**The request**
Repeat, exactly and completely, the entries shown underneath.

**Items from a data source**
_ _ _ _ _
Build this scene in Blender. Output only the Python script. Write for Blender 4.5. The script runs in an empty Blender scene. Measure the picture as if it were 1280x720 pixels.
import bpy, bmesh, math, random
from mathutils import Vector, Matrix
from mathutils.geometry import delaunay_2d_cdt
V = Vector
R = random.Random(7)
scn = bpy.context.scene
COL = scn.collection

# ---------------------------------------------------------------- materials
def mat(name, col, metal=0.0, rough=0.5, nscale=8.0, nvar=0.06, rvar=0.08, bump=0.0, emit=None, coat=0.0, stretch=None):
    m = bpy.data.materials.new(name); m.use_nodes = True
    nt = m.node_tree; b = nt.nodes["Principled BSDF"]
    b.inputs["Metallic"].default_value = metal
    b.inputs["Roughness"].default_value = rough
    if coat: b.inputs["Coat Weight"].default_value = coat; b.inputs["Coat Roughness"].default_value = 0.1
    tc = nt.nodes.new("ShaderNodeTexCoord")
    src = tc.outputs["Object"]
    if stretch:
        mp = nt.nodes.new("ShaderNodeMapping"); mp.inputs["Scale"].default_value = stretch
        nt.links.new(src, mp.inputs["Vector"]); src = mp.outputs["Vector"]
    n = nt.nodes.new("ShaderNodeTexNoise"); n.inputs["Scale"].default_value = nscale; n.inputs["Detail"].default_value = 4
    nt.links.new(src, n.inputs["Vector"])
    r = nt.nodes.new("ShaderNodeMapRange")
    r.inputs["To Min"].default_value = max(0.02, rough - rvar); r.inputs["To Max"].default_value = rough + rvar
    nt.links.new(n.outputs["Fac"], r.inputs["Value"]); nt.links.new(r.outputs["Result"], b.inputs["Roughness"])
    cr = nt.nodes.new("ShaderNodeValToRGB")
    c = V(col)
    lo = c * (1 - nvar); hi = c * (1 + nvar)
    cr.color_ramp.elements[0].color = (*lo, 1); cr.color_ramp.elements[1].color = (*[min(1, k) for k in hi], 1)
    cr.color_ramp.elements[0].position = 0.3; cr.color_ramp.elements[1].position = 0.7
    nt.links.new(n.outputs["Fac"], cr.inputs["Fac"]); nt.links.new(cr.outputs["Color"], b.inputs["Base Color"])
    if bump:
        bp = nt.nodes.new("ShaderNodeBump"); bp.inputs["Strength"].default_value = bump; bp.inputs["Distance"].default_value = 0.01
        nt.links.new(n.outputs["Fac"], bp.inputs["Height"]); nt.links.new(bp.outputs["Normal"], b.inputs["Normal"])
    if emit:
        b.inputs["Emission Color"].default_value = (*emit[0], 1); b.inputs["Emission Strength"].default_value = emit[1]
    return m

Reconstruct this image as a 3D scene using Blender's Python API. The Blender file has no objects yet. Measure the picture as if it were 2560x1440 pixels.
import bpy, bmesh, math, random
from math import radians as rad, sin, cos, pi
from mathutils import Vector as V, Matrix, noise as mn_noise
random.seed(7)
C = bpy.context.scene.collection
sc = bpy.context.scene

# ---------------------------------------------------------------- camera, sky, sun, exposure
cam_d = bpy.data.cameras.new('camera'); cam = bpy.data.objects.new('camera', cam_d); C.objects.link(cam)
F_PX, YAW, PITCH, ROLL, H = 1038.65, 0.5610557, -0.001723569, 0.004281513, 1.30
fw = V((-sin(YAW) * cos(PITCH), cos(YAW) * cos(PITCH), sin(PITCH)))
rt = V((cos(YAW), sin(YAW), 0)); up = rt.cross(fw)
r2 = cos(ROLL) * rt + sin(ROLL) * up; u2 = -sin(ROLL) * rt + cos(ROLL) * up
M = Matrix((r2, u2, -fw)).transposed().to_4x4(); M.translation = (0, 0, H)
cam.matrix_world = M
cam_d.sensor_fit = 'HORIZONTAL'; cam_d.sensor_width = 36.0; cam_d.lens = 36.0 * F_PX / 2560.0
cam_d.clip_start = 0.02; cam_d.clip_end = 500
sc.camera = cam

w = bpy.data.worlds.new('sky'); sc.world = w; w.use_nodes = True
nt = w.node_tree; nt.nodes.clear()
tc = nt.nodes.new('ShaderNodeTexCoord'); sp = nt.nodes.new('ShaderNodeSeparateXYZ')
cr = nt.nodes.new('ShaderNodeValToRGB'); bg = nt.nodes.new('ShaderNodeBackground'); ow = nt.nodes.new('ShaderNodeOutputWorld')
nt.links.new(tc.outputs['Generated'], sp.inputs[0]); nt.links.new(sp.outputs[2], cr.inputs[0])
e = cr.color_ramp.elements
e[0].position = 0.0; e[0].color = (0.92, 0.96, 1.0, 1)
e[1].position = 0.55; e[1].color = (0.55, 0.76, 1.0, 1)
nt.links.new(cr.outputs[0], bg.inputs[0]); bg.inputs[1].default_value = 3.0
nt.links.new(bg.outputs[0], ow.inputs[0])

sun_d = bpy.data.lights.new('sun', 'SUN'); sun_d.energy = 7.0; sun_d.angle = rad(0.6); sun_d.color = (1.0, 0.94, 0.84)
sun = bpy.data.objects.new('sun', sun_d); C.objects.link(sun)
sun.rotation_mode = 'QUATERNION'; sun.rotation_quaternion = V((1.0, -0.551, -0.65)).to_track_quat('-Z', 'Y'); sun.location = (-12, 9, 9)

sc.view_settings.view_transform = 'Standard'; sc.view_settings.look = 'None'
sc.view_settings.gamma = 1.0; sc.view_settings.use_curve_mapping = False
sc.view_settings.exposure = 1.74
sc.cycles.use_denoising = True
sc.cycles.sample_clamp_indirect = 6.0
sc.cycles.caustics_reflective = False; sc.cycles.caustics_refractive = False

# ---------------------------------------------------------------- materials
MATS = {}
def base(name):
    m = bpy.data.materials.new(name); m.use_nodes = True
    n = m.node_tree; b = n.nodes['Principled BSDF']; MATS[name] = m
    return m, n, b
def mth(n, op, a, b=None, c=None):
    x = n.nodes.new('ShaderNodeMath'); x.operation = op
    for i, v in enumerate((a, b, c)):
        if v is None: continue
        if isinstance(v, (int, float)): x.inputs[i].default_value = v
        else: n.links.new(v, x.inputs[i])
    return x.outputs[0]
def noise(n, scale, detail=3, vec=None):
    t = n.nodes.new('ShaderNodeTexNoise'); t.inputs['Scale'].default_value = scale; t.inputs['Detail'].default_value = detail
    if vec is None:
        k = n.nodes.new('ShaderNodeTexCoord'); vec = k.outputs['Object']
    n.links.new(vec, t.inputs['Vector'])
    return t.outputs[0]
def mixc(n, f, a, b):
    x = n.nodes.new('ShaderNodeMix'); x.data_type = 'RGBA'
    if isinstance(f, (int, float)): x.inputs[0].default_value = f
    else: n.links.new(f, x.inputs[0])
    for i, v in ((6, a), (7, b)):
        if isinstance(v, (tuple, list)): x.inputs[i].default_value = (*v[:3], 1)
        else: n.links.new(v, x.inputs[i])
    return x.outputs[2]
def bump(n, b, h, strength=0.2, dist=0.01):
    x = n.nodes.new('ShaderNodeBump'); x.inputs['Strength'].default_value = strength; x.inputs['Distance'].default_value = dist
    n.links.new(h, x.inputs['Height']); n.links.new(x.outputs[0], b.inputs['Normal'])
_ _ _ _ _
**Written reply**
Build this scene in Blender. Output only the Python script. Write for Blender 4.5. The script runs in an empty Blender scene. Measure the picture as if it were 1280x720 pixels.
import bpy, bmesh, math, random
from mathutils import Vector, Matrix
from mathutils.geometry import delaunay_2d_cdt
V = Vector
R = random.Random(7)
scn = bpy.context.scene
COL = scn.collection

# ---------------------------------------------------------------- materials
def mat(name, col, metal=0.0, rough=0.5, nscale=8.0, nvar=0.06, rvar=0.08, bump=0.0, emit=None, coat=0.0, stretch=None):
    m = bpy.data.materials.new(name); m.use_nodes = True
    nt = m.node_tree; b = nt.nodes["Principled BSDF"]
    b.inputs["Metallic"].default_value = metal
    b.inputs["Roughness"].default_value = rough
    if coat: b.inputs["Coat Weight"].default_value = coat; b.inputs["Coat Roughness"].default_value = 0.1
    tc = nt.nodes.new("ShaderNodeTexCoord")
    src = tc.outputs["Object"]
    if stretch:
        mp = nt.nodes.new("ShaderNodeMapping"); mp.inputs["Scale"].default_value = stretch
        nt.links.new(src, mp.inputs["Vector"]); src = mp.outputs["Vector"]
    n = nt.nodes.new("ShaderNodeTexNoise"); n.inputs["Scale"].default_value = nscale; n.inputs["Detail"].default_value = 4
    nt.links.new(src, n.inputs["Vector"])
    r = nt.nodes.new("ShaderNodeMapRange")
    r.inputs["To Min"].default_value = max(0.02, rough - rvar); r.inputs["To Max"].default_value = rough + rvar
    nt.links.new(n.outputs["Fac"], r.inputs["Value"]); nt.links.new(r.outputs["Result"], b.inputs["Roughness"])
    cr = nt.nodes.new("ShaderNodeValToRGB")
    c = V(col)
    lo = c * (1 - nvar); hi = c * (1 + nvar)
    cr.color_ramp.elements[0].color = (*lo, 1); cr.color_ramp.elements[1].color = (*[min(1, k) for k in hi], 1)
    cr.color_ramp.elements[0].position = 0.3; cr.color_ramp.elements[1].position = 0.7
    nt.links.new(n.outputs["Fac"], cr.inputs["Fac"]); nt.links.new(cr.outputs["Color"], b.inputs["Base Color"])
    if bump:
        bp = nt.nodes.new("ShaderNodeBump"); bp.inputs["Strength"].default_value = bump; bp.inputs["Distance"].default_value = 0.01
        nt.links.new(n.outputs["Fac"], bp.inputs["Height"]); nt.links.new(bp.outputs["Normal"], b.inputs["Normal"])
    if emit:
        b.inputs["Emission Color"].default_value = (*emit[0], 1); b.inputs["Emission Strength"].default_value = emit[1]
    return m

Reconstruct this image as a 3D scene using Blender's Python API. The Blender file has no objects yet. Measure the picture as if it were 2560x1440 pixels.
import bpy, bmesh, math, random
from math import radians as rad, sin, cos, pi
from mathutils import Vector as V, Matrix, noise as mn_noise
random.seed(7)
C = bpy.context.scene.collection
sc = bpy.context.scene

# ---------------------------------------------------------------- camera, sky, sun, exposure
cam_d = bpy.data.cameras.new('camera'); cam = bpy.data.objects.new('camera', cam_d); C.objects.link(cam)
F_PX, YAW, PITCH, ROLL, H = 1038.65, 0.5610557, -0.001723569, 0.004281513, 1.30
fw = V((-sin(YAW) * cos(PITCH), cos(YAW) * cos(PITCH), sin(PITCH)))
rt = V((cos(YAW), sin(YAW), 0)); up = rt.cross(fw)
r2 = cos(ROLL) * rt + sin(ROLL) * up; u2 = -sin(ROLL) * rt + cos(ROLL) * up
M = Matrix((r2, u2, -fw)).transposed().to_4x4(); M.translation = (0, 0, H)
cam.matrix_world = M
cam_d.sensor_fit = 'HORIZONTAL'; cam_d.sensor_width = 36.0; cam_d.lens = 36.0 * F_PX / 2560.0
cam_d.clip_start = 0.02; cam_d.clip_end = 500
sc.camera = cam

w = bpy.data.worlds.new('sky'); sc.world = w; w.use_nodes = True
nt = w.node_tree; nt.nodes.clear()
tc = nt.nodes.new('ShaderNodeTexCoord'); sp = nt.nodes.new('ShaderNodeSeparateXYZ')
cr = nt.nodes.new('ShaderNodeValToRGB'); bg = nt.nodes.new('ShaderNodeBackground'); ow = nt.nodes.new('ShaderNodeOutputWorld')
nt.links.new(tc.outputs['Generated'], sp.inputs[0]); nt.links.new(sp.outputs[2], cr.inputs[0])
e = cr.color_ramp.elements
e[0].position = 0.0; e[0].color = (0.92, 0.96, 1.0, 1)
e[1].position = 0.55; e[1].color = (0.55, 0.76, 1.0, 1)
nt.links.new(cr.outputs[0], bg.inputs[0]); bg.inputs[1].default_value = 3.0
nt.links.new(bg.outputs[0], ow.inputs[0])

sun_d = bpy.data.lights.new('sun', 'SUN'); sun_d.energy = 7.0; sun_d.angle = rad(0.6); sun_d.color = (1.0, 0.94, 0.84)
sun = bpy.data.objects.new('sun', sun_d); C.objects.link(sun)
sun.rotation_mode = 'QUATERNION'; sun.rotation_quaternion = V((1.0, -0.551, -0.65)).to_track_quat('-Z', 'Y'); sun.location = (-12, 9, 9)

sc.view_settings.view_transform = 'Standard'; sc.view_settings.look = 'None'
sc.view_settings.gamma = 1.0; sc.view_settings.use_curve_mapping = False
sc.view_settings.exposure = 1.74
sc.cycles.use_denoising = True
sc.cycles.sample_clamp_indirect = 6.0
sc.cycles.caustics_reflective = False; sc.cycles.caustics_refractive = False

# ---------------------------------------------------------------- materials
MATS = {}
def base(name):
    m = bpy.data.materials.new(name); m.use_nodes = True
    n = m.node_tree; b = n.nodes['Principled BSDF']; MATS[name] = m
    return m, n, b
def mth(n, op, a, b=None, c=None):
    x = n.nodes.new('ShaderNodeMath'); x.operation = op
    for i, v in enumerate((a, b, c)):
        if v is None: continue
        if isinstance(v, (int, float)): x.inputs[i].default_value = v
        else: n.links.new(v, x.inputs[i])
    return x.outputs[0]
def noise(n, scale, detail=3, vec=None):
    t = n.nodes.new('ShaderNodeTexNoise'); t.inputs['Scale'].default_value = scale; t.inputs['Detail'].default_value = detail
    if vec is None:
        k = n.nodes.new('ShaderNodeTexCoord'); vec = k.outputs['Object']
    n.links.new(vec, t.inputs['Vector'])
    return t.outputs[0]
def mixc(n, f, a, b):
    x = n.nodes.new('ShaderNodeMix'); x.data_type = 'RGBA'
    if isinstance(f, (int, float)): x.inputs[0].default_value = f
    else: n.links.new(f, x.inputs[0])
    for i, v in ((6, a), (7, b)):
        if isinstance(v, (tuple, list)): x.inputs[i].default_value = (*v[:3], 1)
        else: n.links.new(v, x.inputs[i])
    return x.outputs[2]
def bump(n, b, h, strength=0.2, dist=0.01):
    x = n.nodes.new('ShaderNodeBump'); x.inputs['Strength'].default_value = strength; x.inputs['Distance'].default_value = dist
    n.links.new(h, x.inputs['Height']); n.links.new(x.outputs[0], b.inputs['Normal'])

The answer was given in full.